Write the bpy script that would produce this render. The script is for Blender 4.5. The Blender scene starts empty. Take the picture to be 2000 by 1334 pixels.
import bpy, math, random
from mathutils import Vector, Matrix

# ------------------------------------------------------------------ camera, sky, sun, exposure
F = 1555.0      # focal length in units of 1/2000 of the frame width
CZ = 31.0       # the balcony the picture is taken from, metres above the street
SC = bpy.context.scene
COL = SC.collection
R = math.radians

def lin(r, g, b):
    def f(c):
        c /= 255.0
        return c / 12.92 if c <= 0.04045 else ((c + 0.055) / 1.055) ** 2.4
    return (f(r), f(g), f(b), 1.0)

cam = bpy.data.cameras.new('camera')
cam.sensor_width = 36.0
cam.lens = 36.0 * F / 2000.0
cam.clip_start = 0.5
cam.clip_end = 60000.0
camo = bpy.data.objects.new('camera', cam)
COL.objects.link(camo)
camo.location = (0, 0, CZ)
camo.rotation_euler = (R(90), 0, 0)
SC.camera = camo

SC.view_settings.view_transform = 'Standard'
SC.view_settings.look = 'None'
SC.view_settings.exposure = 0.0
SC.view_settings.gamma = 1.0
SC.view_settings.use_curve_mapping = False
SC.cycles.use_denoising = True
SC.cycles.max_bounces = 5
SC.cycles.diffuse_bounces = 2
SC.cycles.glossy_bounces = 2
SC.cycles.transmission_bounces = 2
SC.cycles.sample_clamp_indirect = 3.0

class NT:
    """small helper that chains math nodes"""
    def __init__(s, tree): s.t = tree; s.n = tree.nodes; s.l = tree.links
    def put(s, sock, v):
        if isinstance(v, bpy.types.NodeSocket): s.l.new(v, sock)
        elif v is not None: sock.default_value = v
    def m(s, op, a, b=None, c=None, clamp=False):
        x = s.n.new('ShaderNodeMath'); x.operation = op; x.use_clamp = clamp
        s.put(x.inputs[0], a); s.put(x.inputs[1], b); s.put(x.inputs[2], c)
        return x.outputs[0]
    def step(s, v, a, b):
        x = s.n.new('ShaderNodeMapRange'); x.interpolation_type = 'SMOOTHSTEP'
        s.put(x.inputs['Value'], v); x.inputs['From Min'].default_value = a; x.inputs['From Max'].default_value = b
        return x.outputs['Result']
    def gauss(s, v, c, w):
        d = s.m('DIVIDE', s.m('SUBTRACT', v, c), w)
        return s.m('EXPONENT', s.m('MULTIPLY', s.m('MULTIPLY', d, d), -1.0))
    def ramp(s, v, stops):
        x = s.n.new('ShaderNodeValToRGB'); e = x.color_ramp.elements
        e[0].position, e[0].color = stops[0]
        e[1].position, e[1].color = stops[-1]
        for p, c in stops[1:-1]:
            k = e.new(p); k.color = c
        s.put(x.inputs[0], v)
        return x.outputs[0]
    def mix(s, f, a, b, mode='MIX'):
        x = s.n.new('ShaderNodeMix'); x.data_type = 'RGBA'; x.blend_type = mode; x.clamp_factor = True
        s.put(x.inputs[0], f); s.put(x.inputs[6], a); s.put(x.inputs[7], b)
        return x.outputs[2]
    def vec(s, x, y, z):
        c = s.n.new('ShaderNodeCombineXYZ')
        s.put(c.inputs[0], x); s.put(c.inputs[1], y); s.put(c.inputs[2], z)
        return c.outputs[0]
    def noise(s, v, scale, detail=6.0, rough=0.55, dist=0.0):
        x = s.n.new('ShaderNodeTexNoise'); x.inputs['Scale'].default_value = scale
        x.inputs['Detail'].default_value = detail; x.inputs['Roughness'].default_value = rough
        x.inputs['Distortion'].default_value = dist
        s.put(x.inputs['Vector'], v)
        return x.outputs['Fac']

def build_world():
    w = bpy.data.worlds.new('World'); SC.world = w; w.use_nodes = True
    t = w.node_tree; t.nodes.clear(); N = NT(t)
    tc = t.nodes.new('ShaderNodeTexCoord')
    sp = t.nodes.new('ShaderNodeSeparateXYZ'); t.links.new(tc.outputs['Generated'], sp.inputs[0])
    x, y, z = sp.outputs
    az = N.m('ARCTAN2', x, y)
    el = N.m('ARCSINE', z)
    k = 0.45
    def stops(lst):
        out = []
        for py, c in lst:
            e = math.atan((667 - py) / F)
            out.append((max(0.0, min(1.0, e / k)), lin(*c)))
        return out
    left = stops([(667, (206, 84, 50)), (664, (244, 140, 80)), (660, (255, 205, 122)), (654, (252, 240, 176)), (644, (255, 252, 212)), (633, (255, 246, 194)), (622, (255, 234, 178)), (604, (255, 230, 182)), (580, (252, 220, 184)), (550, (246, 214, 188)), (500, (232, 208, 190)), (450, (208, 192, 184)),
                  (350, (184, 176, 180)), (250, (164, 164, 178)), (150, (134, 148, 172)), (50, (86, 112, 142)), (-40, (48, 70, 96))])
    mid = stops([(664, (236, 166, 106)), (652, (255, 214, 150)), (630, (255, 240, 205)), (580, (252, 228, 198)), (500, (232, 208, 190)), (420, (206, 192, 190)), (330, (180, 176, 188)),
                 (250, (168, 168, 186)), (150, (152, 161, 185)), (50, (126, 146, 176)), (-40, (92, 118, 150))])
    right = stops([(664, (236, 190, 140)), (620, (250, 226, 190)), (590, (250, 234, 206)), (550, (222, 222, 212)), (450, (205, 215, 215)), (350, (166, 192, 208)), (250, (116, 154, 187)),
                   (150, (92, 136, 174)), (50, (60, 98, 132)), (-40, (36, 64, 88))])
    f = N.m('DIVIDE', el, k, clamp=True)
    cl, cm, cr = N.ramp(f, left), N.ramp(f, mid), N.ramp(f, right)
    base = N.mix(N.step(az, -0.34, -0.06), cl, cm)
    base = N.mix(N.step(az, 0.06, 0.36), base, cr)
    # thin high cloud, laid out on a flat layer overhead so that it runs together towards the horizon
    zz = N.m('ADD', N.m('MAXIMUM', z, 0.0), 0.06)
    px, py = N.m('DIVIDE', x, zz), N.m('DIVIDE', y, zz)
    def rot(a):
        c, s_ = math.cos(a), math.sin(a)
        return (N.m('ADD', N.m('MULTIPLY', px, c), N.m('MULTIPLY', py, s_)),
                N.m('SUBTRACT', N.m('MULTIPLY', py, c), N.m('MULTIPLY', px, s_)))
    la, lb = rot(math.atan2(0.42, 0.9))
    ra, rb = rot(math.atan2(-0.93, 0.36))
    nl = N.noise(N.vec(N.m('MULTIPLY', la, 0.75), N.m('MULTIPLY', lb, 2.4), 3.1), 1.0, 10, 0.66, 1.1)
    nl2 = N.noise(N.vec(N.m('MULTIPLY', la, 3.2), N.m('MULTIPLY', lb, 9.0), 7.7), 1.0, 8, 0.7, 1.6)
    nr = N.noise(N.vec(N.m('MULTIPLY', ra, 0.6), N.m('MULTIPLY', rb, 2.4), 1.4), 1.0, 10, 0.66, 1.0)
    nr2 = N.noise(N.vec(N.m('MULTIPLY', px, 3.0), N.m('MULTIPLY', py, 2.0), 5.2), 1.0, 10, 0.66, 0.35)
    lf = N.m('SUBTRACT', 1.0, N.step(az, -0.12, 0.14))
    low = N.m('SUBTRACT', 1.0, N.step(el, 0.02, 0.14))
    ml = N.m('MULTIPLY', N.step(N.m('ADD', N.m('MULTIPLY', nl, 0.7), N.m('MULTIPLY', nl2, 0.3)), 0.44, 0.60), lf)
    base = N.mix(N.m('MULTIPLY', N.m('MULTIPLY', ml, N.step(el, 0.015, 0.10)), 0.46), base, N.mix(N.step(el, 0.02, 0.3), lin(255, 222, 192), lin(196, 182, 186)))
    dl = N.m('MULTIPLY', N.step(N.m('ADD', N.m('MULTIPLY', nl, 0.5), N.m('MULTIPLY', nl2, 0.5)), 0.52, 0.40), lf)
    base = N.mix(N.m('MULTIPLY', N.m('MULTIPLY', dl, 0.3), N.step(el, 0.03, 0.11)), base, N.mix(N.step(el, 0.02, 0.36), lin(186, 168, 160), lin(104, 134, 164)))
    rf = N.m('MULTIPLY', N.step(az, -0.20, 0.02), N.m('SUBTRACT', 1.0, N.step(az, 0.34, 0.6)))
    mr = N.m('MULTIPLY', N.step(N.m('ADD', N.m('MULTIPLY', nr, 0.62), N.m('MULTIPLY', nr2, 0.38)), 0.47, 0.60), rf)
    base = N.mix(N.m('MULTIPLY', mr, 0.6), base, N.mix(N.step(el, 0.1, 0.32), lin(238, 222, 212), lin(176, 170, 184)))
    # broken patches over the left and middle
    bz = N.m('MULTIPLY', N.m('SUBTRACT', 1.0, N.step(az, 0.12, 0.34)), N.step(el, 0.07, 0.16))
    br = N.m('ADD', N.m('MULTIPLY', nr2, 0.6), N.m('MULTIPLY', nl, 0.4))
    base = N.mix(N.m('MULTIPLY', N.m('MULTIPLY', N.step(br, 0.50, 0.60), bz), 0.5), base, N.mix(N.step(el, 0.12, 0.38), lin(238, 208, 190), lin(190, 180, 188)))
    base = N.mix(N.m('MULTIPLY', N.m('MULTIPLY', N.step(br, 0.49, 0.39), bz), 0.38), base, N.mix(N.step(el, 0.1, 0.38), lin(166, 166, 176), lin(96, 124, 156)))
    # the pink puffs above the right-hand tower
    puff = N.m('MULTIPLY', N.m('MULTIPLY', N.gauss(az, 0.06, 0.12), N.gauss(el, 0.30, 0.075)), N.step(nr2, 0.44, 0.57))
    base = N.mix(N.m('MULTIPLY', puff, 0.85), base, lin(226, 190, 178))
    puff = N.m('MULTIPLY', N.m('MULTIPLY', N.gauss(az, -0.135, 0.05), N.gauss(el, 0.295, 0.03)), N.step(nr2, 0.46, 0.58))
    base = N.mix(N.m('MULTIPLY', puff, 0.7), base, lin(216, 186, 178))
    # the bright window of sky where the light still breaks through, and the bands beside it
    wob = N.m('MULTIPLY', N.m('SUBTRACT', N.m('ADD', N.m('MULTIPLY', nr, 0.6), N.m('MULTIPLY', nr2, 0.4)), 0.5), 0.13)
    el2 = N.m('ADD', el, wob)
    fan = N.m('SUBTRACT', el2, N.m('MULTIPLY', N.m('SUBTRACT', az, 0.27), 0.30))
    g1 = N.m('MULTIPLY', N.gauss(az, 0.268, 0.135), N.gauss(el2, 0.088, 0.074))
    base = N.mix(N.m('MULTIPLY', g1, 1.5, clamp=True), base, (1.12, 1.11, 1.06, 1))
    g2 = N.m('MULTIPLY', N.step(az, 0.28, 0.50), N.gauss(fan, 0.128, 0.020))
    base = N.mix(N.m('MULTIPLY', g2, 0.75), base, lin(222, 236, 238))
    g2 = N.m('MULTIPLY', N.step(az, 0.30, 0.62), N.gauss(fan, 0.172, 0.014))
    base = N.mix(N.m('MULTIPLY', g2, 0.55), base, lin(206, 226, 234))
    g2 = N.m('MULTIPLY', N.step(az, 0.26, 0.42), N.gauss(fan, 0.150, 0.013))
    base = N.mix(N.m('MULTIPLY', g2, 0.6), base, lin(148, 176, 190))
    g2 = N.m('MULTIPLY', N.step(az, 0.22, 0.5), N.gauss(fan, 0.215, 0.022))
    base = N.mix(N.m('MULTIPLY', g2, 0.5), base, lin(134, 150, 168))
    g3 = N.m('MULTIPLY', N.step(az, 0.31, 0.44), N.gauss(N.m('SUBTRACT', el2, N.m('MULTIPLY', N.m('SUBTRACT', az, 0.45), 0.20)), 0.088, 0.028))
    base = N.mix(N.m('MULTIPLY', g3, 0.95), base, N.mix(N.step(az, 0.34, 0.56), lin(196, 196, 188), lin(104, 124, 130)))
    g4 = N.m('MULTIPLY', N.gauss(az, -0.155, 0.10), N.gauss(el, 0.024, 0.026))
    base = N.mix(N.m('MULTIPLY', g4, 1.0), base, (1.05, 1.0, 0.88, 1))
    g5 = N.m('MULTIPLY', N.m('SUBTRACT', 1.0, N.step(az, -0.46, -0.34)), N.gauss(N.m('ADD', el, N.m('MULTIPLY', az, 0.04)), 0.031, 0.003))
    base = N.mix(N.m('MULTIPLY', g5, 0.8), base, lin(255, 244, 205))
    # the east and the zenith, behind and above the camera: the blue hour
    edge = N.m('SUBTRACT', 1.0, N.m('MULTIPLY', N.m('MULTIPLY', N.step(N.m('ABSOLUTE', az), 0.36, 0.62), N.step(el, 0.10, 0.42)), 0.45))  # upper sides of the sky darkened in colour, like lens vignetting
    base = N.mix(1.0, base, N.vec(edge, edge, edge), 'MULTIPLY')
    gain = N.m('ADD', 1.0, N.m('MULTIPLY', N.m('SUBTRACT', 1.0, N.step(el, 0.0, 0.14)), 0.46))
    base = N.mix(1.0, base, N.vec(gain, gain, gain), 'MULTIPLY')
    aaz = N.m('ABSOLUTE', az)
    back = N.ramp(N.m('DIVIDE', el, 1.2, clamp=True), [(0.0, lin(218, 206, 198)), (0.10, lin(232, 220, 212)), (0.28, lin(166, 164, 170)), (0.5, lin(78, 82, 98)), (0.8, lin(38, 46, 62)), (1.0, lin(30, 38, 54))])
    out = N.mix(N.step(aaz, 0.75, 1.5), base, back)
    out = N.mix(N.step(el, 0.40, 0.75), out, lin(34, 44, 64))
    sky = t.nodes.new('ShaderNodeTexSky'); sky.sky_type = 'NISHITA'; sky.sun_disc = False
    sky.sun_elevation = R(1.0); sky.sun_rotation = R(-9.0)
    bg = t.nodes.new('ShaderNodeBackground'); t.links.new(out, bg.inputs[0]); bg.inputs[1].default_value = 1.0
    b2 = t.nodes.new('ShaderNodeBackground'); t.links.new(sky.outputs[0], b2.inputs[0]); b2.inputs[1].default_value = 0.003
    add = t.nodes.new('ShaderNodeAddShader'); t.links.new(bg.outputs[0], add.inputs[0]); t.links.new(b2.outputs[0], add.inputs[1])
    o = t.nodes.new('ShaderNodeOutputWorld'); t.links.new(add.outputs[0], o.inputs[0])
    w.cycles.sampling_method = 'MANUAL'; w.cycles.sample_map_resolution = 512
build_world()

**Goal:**
Quote only the stretch of lines that starts the data above and ends with the line containing "SC.cycles.sample_clamp_indirect = 3.0", both included.

**Result:**
Write the bpy script that would produce this render. The script is for Blender 4.5. The Blender scene starts empty. Take the picture to be 2000 by 1334 pixels.
import bpy, math, random
from mathutils import Vector, Matrix

# ------------------------------------------------------------------ camera, sky, sun, exposure
F = 1555.0      # focal length in units of 1/2000 of the frame width
CZ = 31.0       # the balcony the picture is taken from, metres above the street
SC = bpy.context.scene
COL = SC.collection
R = math.radians

def lin(r, g, b):
    def f(c):
        c /= 255.0
        return c / 12.92 if c <= 0.04045 else ((c + 0.055) / 1.055) ** 2.4
    return (f(r), f(g), f(b), 1.0)

cam = bpy.data.cameras.new('camera')
cam.sensor_width = 36.0
cam.lens = 36.0 * F / 2000.0
cam.clip_start = 0.5
cam.clip_end = 60000.0
camo = bpy.data.objects.new('camera', cam)
COL.objects.link(camo)
camo.location = (0, 0, CZ)
camo.rotation_euler = (R(90), 0, 0)
SC.camera = camo

SC.view_settings.view_transform = 'Standard'
SC.view_settings.look = 'None'
SC.view_settings.exposure = 0.0
SC.view_settings.gamma = 1.0
SC.view_settings.use_curve_mapping = False
SC.cycles.use_denoising = True
SC.cycles.max_bounces = 5
SC.cycles.diffuse_bounces = 2
SC.cycles.glossy_bounces = 2
SC.cycles.transmission_bounces = 2
SC.cycles.sample_clamp_indirect = 3.0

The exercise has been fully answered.